Comment ? Le public du festival d’Aix-en-Provence n’est-il pas satisfait des œuvres de notre meilleur trublion ? Le populisme aurait-il aussi contaminé les amateurs d’art lyrique ? L’heure est grave. À moins que… Il y a deux solutions. Soit nous vivons en URSS et l’opéra est un divertissement populaire. Ce sont donc des sans-dents, à Aix-en-Provence, qui se sont rebiffés contre l’art de l’élite. Peu probable. Soit il y a une confusion sur le sens du populisme, ou peut-être une certaine fracture au sein de l’élite, qui compliquerait les choses. Et, pourquoi pas – rêvons ! – un terrain d’entente entre certains sans-dents et certains avec-dents, c’est-à-dire, quelque part dans notre pays, un peuple aux multiples facettes qui se retrouve dans le rejet de l’emprise d’une fausse élite. On peut rêver.

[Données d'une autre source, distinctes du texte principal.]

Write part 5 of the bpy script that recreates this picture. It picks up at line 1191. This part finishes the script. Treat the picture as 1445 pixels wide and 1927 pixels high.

Christophe Honoré, savez-vous, est aussi l’auteur d’un récent long métrage sur Les malheurs de Sophie. On se demande ce qu’il a bien pu en faire. Dans la célèbre leçon d’éducation composée par la comtesse de Ségur, Sophie est une petite fille qui manque d’imagination, elle est incapable de concevoir à l’avance les conséquences de ses actes. Sans réfléchir, elle rase inconsidérément ses sourcils, elle plonge sa poupée en celluloïd dans l’eau chaude, elle découpe en morceaux des poissons vivants dans la baignoire, etc. Ces expériences malheureuses rappellent étrangement certains aspects de la mise en scène lyrique de nos jours… La morale de l’histoire, donnée par la comtesse de Ségur, c’est que de tels mauvais caractères ne peuvent s’en sortir qu’à la faveur d’une ferme discipline morale, à ne pas confondre, justement, avec le fouet de Madame Fichini.

Cosi fan tutte, mise en scène de Christophe Honoré, au Théâtre de l’Archevêché à Aix-en-Provence, ce dimanche 17 et mardi 19 juillet à 21h30. Retransmis en différé le 4 septembre à 21h00 sur France Musique.